Rows from a dataset:
* * *

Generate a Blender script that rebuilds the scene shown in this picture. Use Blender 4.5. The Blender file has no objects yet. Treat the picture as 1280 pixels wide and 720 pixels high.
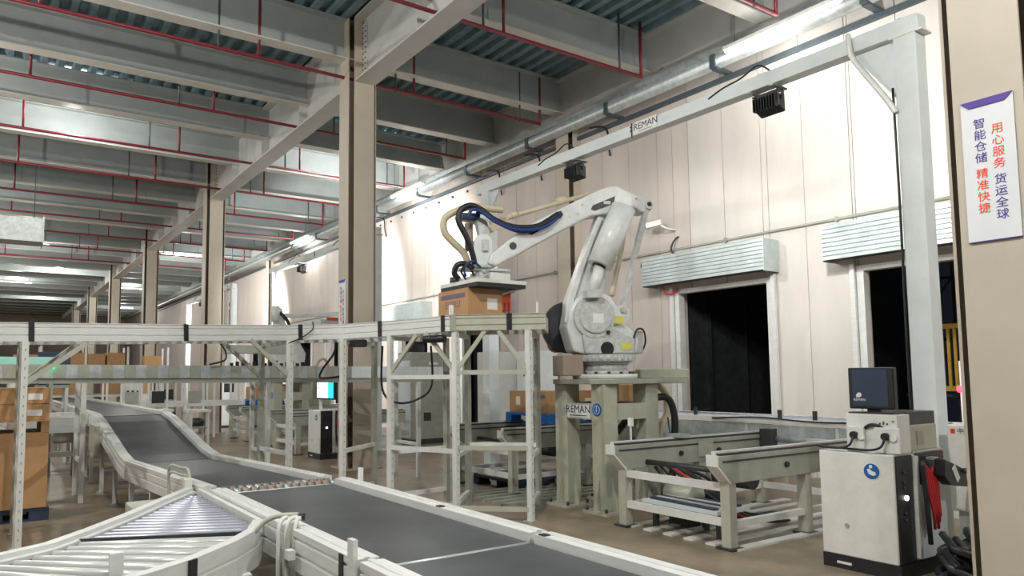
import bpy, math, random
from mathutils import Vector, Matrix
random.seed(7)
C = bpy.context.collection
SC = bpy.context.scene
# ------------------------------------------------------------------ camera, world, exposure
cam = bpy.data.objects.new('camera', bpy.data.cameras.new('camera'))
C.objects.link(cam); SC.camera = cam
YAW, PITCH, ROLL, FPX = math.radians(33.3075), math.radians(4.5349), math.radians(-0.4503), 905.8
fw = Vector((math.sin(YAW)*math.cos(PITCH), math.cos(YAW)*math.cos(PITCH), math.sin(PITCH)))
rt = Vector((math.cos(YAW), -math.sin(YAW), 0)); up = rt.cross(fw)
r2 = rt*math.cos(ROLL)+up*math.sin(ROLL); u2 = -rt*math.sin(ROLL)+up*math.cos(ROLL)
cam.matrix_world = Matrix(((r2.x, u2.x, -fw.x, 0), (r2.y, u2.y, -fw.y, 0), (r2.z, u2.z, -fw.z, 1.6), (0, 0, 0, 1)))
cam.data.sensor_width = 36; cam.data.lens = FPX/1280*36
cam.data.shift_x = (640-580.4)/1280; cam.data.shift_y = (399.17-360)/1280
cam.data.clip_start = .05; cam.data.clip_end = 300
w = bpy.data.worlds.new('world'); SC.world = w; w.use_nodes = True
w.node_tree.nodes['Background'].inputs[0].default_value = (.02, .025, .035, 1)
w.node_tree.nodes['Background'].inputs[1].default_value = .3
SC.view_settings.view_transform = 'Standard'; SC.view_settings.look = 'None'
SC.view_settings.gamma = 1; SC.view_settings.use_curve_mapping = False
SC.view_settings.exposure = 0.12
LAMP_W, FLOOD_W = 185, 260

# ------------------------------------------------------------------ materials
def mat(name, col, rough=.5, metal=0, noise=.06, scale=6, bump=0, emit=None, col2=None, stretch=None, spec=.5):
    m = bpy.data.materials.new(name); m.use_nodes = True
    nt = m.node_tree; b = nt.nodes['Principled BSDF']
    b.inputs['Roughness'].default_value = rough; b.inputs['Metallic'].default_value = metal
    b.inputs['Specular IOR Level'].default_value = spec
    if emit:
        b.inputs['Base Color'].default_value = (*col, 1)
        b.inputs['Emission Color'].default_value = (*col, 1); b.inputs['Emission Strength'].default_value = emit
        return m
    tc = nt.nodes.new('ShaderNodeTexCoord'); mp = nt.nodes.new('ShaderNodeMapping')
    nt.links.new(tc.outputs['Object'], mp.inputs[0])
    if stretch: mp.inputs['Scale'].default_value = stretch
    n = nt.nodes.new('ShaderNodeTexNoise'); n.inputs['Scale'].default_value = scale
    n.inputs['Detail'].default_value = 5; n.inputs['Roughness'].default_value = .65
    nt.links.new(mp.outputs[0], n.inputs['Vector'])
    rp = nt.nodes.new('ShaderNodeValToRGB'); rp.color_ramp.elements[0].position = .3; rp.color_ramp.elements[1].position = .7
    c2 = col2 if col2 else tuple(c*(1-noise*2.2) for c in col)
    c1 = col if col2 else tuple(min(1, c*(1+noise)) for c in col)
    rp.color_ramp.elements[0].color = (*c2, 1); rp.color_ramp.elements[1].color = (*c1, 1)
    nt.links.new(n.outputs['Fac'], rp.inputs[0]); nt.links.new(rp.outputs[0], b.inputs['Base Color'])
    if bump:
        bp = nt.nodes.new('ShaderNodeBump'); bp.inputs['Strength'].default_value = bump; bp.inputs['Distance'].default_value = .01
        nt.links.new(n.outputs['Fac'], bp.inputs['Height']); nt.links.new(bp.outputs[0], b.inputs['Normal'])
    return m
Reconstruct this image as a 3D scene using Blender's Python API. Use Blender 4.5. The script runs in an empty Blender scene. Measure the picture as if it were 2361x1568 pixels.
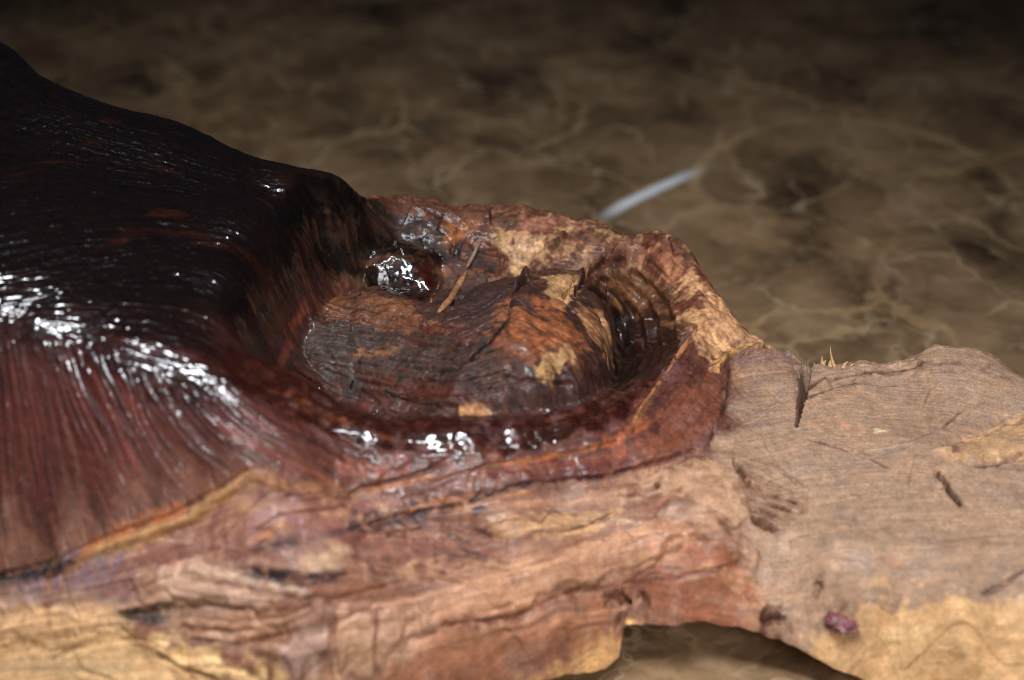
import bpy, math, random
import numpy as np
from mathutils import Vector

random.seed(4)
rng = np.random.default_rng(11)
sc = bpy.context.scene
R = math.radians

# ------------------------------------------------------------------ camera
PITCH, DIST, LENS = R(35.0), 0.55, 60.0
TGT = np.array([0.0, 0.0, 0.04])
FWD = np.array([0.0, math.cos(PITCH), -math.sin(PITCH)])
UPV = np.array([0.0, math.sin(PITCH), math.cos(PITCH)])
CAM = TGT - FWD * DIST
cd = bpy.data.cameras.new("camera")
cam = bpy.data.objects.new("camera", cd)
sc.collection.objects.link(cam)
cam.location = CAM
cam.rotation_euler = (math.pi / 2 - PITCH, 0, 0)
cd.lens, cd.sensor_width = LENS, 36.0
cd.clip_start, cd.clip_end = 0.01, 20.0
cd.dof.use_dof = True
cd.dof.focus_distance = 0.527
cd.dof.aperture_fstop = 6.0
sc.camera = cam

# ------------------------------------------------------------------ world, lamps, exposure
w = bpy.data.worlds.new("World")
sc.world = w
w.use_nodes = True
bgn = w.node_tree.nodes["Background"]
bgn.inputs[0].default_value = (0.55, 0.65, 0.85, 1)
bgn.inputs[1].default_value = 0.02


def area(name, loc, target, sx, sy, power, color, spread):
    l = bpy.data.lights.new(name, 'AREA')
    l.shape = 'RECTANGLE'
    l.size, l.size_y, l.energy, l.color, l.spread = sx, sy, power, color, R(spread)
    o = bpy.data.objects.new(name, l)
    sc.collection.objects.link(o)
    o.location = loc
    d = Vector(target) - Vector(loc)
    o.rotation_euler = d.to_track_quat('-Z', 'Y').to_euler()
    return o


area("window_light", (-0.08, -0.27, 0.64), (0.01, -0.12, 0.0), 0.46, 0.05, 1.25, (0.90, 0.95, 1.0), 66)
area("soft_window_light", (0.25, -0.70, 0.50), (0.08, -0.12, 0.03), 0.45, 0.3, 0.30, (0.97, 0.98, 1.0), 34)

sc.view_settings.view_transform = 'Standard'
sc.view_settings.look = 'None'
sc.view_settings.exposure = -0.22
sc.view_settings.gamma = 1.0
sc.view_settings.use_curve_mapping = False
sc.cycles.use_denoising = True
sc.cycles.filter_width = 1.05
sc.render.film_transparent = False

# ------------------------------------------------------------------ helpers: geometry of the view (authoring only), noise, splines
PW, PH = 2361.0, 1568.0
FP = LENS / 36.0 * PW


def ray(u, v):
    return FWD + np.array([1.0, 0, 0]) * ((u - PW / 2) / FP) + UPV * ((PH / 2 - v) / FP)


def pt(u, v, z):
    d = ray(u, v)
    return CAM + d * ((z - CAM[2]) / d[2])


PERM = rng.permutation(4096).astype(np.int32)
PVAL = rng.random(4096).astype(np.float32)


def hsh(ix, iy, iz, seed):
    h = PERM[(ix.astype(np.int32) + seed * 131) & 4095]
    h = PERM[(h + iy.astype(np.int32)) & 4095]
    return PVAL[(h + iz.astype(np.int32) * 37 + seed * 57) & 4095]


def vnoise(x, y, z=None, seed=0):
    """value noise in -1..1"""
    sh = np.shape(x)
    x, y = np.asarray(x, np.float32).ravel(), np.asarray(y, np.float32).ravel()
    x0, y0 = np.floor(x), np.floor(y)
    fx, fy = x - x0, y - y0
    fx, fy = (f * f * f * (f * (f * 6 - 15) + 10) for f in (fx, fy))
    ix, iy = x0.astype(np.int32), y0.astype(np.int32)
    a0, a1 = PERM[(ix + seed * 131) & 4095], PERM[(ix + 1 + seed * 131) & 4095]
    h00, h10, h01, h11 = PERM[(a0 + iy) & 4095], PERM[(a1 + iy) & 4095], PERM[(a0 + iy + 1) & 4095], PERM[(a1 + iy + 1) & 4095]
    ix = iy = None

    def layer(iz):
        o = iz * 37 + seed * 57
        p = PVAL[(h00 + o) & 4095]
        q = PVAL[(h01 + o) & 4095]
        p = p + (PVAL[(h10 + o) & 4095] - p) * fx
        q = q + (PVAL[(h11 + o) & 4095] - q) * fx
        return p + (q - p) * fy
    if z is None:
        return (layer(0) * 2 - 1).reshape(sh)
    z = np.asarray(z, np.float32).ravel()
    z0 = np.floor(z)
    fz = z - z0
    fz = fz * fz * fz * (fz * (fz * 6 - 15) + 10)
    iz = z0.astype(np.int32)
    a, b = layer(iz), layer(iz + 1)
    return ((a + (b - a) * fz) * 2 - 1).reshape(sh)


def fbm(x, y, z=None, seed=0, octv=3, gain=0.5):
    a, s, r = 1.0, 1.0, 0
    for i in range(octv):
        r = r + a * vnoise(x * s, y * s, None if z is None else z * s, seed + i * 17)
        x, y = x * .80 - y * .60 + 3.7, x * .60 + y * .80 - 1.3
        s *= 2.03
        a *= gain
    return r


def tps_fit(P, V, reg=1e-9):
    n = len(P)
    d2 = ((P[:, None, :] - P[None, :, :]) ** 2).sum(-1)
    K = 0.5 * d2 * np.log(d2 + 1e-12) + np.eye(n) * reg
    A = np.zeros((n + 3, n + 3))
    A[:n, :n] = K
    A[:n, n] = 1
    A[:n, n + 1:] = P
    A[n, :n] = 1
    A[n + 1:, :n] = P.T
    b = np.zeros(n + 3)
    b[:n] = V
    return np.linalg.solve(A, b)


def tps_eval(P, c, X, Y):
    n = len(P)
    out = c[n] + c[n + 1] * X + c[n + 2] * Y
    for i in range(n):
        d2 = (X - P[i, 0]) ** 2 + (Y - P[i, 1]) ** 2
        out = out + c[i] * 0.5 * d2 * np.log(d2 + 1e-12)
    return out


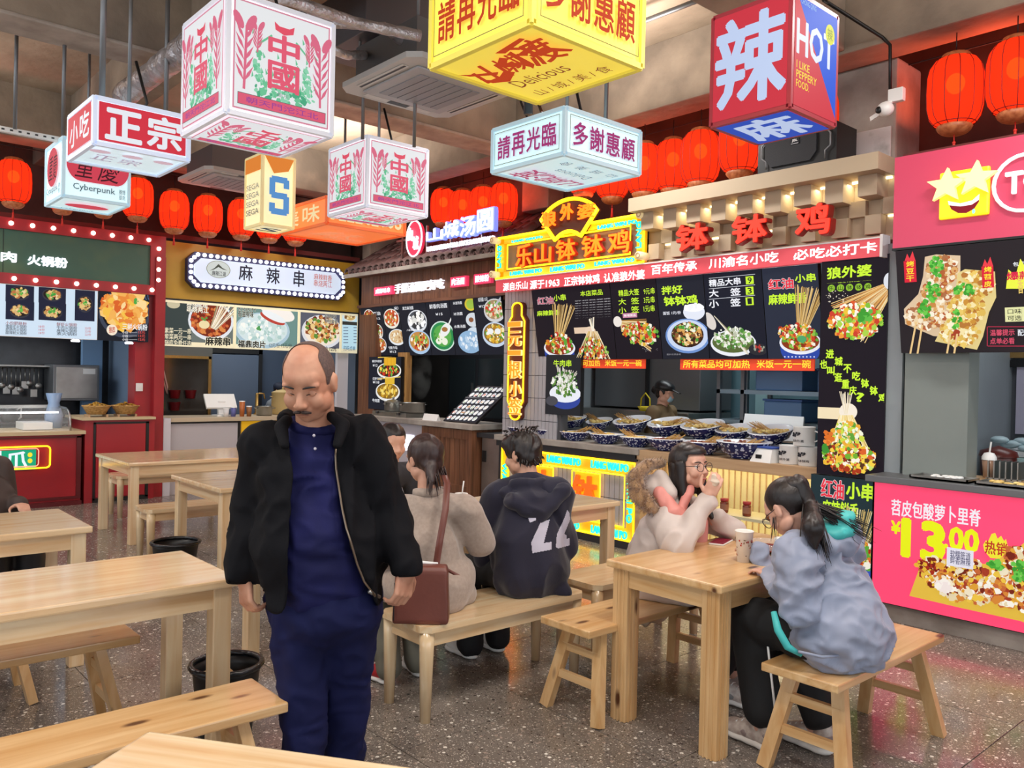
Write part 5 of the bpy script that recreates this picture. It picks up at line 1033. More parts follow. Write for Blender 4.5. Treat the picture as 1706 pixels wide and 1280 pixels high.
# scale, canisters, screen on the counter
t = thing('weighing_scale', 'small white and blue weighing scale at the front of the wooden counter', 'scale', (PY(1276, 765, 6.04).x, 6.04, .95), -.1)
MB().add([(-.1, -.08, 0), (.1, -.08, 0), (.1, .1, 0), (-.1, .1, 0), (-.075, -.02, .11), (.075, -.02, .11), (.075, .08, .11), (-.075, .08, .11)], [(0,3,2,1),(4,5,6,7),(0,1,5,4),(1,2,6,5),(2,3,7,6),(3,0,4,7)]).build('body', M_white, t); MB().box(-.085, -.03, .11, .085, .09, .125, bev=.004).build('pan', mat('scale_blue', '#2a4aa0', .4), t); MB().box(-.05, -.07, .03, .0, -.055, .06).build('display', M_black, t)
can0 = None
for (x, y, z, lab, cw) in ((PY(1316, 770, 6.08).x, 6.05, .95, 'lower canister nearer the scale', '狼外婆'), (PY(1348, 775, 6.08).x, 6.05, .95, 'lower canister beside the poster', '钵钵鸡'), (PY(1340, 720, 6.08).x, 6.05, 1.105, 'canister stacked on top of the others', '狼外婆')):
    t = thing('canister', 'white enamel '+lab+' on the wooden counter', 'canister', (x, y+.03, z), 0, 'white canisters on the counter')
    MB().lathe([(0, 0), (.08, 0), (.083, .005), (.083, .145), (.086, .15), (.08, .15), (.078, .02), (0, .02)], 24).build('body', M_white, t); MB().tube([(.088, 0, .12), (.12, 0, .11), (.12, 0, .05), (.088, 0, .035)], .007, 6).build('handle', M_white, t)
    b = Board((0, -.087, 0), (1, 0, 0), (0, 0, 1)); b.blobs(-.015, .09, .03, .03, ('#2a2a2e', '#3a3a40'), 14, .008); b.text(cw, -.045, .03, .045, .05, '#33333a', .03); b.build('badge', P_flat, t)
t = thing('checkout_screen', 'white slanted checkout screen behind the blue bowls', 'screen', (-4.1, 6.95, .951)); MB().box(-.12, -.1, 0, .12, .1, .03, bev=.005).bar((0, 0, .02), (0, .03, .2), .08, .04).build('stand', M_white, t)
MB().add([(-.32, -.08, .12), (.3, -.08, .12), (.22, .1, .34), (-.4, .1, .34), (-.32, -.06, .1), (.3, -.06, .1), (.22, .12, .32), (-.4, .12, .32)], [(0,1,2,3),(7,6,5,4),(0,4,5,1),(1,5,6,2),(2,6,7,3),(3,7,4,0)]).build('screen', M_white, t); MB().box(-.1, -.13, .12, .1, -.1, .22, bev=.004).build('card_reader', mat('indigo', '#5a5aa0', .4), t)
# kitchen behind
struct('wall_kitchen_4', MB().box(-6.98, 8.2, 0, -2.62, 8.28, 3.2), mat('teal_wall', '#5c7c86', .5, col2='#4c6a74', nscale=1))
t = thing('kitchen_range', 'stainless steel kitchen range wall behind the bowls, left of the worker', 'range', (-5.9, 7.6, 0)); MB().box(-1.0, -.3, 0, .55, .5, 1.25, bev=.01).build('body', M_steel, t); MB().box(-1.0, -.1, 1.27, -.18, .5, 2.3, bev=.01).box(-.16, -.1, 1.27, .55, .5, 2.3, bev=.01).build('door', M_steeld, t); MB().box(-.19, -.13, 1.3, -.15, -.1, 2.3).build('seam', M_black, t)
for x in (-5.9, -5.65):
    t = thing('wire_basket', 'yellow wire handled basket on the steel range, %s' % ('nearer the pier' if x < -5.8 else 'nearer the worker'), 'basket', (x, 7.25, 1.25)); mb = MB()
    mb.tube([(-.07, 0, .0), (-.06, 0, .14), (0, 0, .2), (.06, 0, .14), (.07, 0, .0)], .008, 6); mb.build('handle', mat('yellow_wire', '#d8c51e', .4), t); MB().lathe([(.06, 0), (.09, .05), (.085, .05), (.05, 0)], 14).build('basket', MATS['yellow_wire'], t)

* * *

▸ STATED PROBLEM
Locate each line with the word "high" and copy it.

▸ ANSWER FOR THIS EXERCISE
Generate a Blender script that rebuilds the scene shown in this picture. Use Blender 4.5. The Blender file has no objects yet. Treat the picture as 1280 pixels wide and 720 pixels high.
Write part 5 of the bpy script that recreates this picture. It picks up at line 1033. More parts follow. Write for Blender 4.5. Treat the picture as 1706 pixels wide and 1280 pixels high.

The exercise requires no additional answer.